Most of the FPSO market is actually controlled by smaller but local operators. Foreign companies seem to have a hard time finding their place in this market. How do you explain this?

Time is key! Anyone that comes to Mexico should understand that things take time here. When people come from Europe or the US I think that the first thing they need is patience.

As I said, it’s not because you have a nice solution, or a great presentation that people will buy it. You need to develop trust. Hence it’s important to listen, meet people and always remember that you are a guest in this country. People need to realize that, despite what might be heard, PEMEX is an amazing company which employs great people.

It’s quite easy to come across in an offensive way, often without realizing it, and in that can damage a relationship. That’s something many foreign companies do not seem to understand. I have seen companies actually leave the country and asking me why I am here, when things are so slow! Patience will be rewarded!

Considering growing global demand for FPSO vessels, and the existing opportunities out there, why would a company like BW Offshore allocate its future resources in Mexico rather than in Brazil or Australia which seem to be booming and where things don’t take nearly as much time?

First thing is that we are already present in the markets you mention. But really I think there are huge opportunities ahead for us in Mexico. And one of the things we have learnt is how to work with PEMEX. Having a reliable client is something priceless for us. As I said PEMEX is reliable, they stick to their commitments, and pay on time.

With the development of the deep water offshore, the need for FPSO will boom in this country. We are already present and once PEMEX have defined what it wants or needs, we will do our best to win those contracts.

Demand for FPSO has steadily grown in the past years, but it is now exponential. We are confident that we can grasp those opportunities. We are a financially strong company and being the second largest FPSO provider/operator in the world, it would be easy to become the largest. All you need is to buy one or two more boats. But it is important not to go in every direction and stay focus so the solidity and reliability is maintained.

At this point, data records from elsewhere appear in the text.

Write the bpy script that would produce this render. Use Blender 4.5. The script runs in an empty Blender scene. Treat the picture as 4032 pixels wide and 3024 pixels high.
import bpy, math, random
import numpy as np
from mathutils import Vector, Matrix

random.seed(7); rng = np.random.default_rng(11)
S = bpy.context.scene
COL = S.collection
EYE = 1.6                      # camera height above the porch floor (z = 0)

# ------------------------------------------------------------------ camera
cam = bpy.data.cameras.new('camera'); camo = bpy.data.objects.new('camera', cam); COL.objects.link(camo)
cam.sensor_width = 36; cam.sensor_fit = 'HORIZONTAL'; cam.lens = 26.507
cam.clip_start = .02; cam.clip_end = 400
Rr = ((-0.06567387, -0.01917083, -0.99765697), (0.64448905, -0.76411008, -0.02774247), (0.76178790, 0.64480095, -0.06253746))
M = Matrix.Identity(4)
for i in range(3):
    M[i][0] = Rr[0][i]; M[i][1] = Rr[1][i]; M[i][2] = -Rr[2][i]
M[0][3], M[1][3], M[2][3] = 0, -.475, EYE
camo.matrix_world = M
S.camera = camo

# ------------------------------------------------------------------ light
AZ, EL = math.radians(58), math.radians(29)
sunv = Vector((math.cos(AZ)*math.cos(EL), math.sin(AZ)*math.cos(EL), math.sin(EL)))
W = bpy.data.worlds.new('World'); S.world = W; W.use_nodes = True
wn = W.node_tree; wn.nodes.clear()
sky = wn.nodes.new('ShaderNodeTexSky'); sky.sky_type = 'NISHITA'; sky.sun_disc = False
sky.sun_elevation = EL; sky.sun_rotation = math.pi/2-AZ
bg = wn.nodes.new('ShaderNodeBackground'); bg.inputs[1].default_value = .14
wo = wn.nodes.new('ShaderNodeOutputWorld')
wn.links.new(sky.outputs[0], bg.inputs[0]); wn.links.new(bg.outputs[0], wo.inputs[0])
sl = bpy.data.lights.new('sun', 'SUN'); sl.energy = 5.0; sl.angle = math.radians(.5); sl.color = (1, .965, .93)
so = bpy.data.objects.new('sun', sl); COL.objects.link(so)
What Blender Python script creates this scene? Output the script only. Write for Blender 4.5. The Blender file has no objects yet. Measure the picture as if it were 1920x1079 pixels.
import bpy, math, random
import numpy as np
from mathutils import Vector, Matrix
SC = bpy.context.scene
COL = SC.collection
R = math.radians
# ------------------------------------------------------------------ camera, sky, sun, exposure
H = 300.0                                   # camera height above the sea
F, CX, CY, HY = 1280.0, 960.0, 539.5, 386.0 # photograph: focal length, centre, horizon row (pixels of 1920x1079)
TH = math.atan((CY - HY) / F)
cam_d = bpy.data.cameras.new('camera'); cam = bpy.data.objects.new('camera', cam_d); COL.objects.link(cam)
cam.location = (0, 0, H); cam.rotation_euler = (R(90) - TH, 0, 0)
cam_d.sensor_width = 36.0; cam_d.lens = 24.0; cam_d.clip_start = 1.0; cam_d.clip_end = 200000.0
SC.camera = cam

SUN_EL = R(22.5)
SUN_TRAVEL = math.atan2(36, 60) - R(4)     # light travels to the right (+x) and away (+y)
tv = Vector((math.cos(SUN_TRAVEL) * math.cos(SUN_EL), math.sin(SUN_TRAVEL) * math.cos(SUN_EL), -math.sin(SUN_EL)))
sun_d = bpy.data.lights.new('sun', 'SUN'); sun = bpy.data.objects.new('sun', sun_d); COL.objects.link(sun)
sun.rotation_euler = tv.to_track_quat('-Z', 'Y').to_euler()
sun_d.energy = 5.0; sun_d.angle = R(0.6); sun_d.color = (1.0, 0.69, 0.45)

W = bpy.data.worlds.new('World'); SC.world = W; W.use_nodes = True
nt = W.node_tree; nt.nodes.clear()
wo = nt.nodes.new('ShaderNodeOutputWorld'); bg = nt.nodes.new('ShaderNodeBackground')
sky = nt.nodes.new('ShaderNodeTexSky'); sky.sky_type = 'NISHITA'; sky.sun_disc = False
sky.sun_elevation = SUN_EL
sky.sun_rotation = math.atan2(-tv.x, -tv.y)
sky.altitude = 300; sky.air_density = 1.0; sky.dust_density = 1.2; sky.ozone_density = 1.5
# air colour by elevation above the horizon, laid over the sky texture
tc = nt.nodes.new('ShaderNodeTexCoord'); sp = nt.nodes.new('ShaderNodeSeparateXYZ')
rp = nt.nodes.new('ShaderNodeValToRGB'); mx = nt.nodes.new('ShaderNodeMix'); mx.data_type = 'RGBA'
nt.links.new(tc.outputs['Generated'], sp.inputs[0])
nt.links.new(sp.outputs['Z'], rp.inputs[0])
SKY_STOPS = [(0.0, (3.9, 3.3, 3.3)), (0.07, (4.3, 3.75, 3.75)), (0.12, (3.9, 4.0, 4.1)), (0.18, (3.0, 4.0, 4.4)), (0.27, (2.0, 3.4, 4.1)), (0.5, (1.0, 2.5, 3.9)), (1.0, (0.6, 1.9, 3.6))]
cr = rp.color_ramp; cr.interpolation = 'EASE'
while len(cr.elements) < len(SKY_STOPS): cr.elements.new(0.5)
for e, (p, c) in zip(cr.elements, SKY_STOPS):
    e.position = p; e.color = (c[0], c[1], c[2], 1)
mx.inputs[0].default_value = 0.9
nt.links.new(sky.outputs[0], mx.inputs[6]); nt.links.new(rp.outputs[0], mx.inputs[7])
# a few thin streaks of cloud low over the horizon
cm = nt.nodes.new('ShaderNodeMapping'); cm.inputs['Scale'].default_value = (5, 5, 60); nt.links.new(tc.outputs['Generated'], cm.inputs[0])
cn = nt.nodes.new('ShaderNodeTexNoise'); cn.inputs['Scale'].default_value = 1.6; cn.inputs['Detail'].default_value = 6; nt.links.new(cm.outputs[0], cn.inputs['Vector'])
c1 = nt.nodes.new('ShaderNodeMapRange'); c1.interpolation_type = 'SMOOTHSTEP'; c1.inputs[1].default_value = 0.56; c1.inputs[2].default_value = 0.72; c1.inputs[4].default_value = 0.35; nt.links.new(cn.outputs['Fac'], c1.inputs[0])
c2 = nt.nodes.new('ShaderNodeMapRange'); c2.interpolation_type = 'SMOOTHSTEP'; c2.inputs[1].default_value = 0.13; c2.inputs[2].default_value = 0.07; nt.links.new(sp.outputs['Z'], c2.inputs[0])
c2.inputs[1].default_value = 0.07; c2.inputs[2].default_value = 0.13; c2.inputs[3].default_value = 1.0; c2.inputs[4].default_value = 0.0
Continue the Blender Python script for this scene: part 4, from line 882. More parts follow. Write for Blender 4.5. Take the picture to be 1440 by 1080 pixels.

What will make the difference?

Technology! Really PEMEX is in demand for technology. This is one of the reasons why we have recently reorganized our management, because we feel that this will definitively be a key point.

The other important point is that you have to be very careful and make sure that everything is done properly. Without getting philosophical, I truly believe that you have to take pride in everything you do. If you go to our ship you would be surprised at how orderly things are. Our inspectors at Det Norske Veritas (DNV) are always surprised that we call ahead requesting inspections, whilst most companies “fear” the inspections and try to put them off in time. BW, on the other hand, view the inspections as a means to discover problems before they materialize and to help us improve.

In order to reach this level of efficiency you must rely on HR. What has been BW Offshore policy in that regard?

We have 90 people working on board. Out of those, 62 are from BW Offshore and 50% of those people are Mexican. We decided to recruit local staff because we believed it is our responsibility to return value to the local economy, but most importantly because we knew there are good people here.
Our problem was not with finding good, technically skilled people, it was finding people who spoke English. So we put together a specific program where they could take English classes.

What have been the most noticeable changes that you have noticed the way PEMEX works?

Working with PEMEX over the years, one of the most noticeable changes I would say is respect to agreed time. In the past a 10 am meeting could start at 11 or 12 am. These practices are over and now 10 am is 10 am. This might seem like a little point but yet very important because beyond time, it has to do with efficiency.

The other noticeable change is the transparency act. PEMEX have opened so many things to the public, that little by little it is killing corruption. The one danger in that transparency is that there are continuous audits, and that the employees are continuously under pressure. Because that creates stress, it might somehow kill some initiative.

The next big change I feel will be a revolution. That is the introduction of incentives. So far PEMEX were only working on penalty based contracts. If you did not deliver you would get a financial punition. But there was nothing positive if you could deliver the service on time or even outperform projections or targets. The introduction of incentives should change this.

Corruption and lack of transparency is often pointed out. And the FPSO have received bad press…

In all the years that I have been collaborating with PEMEX, I have never ever been asked for anything of that kind. But actually, after we signed the contract, there have been accusations of fraud. A couple of years ago, when rumors resurfaced, PEMEX simply made the contract public and that ended the noise.

You come from Norway, a country which has very successfully built its success on its oil and gas economy. How do you compare what’s going on in Mexico and what happened in Norway?

The debate occurring now in Mexico about ownership of Oil and Gas occurred in Norway about 40 years ago. In Mexico the people from the upper level know perfectly well that the country should open up. But you don’t have to go far down to see resistance to the idea.
The reason might be that people don’t trust their government so much here. They always worry what the next government will be doing. In Norway there has been continuity, a red line, followed by all our governments since the start of country’s oil industry in the seventies. At the time we had exactly the same debate; should we let foreign investors in, despite the fear of them “taking over” our oil? And the result was, yes! So that is how it is until this date, foreign actors are developing and operating along our coast, but the oil still belongs to Norway and the financial returns greatly benefit our little country.

The other thing that I see is the impact in terms of innovation. It is something that I have witnessed many times. You find someone with a great technical solution, he gives his presentation and everyone is amazed. In Norway the question is what do you need to continue? If the answer is money and the idea is good, people will give money. This is how Norway has become a global leader in subsea and other technologies.

While in Mexico the dialogue is often:
Client: When will you test it?
Inventor: Well, I need money to finish its development and to test it
Client: OK, then come back when you have tested it
And so I think Mexico loses out on possible new technologies like this, because people simply go somewhere else for finance and often end up selling their technology abroad.

What are the key to successfully work in this country?

Knowledge of the local culture together with humility, honesty, tenacity and patience!